Machado percebeu que houve um significativo aumento de apoio ao Tribunal do Júri, com a produção de obras, seminários e congressos.

Combatendo a argumentação dos doutrinares que fazem críticas contra o Júri, Machado argumenta a respeito da crítica mais apontada por eles, dizendo que a deficiência dos juízes leigos pela falta de especialização é um problema que já não tem mais a dimensão que tivera outros tempos, pois as evoluções culturais, políticas, sociais e econômicas de várias camadas da sociedade têm qualificado os jurados para a composição do Tribunal do Júri.
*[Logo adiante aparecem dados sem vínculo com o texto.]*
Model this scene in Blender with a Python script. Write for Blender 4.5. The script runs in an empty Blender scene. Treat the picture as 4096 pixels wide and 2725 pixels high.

Ao dizer que “a alegada falta de especialização no que se refere o conhecimento do direito já não é tão saliente, e nem a especialização tecnicista dos juízes togado, sem formação humanística e geral, pode ser tida como uma virtude inquestionável, ” salienta nossa atenção, pois a falta de conhecimento de direito dos jurados, já não é tão grande como era e a formação técnica dos juízes pode não ser tida como uma virtude, porque falta a formação humanística e geral. Em outras palavras, o júri complementa a formação do juiz no quesito humanístico e o juiz togado complementa a formação do juízo leigo.

Ao rebater a crítica de que o júri é leniente, afirma o autor que, com a crescente violência principalmente nas grandes cidades, o júri tem efetuado com rigor seus julgamentos, sem qualquer tipo de receio ou subserviência.

Menciona em sua obra, que os partidários do Tribunal do Júri, sempre destaca sua essência democrática, já que se trata de um órgão integrado pelas pessoas do povo, pois a população pode participar efetivamente da distribuição da justiça. (Machado, 2014, p. 284).

Machado engrossa sua tese argumentando que a instituição que foi criada a séculos, ainda persiste até hoje, passando por várias gerações e grandes transformações da sociedade, como menciona em sua obra:

No afã de justificar a permanência da instituição, costuma-se lembrar a sua origem democrática na Inglaterra no século XIII, bem como o assento desse tribunal na imensa maioria das Constituições modernas e a destacada longevidade com que o júri tem atravessado os séculos, sobrevivendo até hoje mesmo em face das grandes transformações por que têm passado as chamadas sociedades pós-modernas em todo o mundo ocidental. Entusiasmados com as virtudes da instituição, alguns partidários do júri têm até mesmo propugnado pela ampliação de sua competência, já que ultimamente os jurados têm decidido com o rigor e a correção que muitos esperam da justiça criminal. (Machado 2014, p. 284-285).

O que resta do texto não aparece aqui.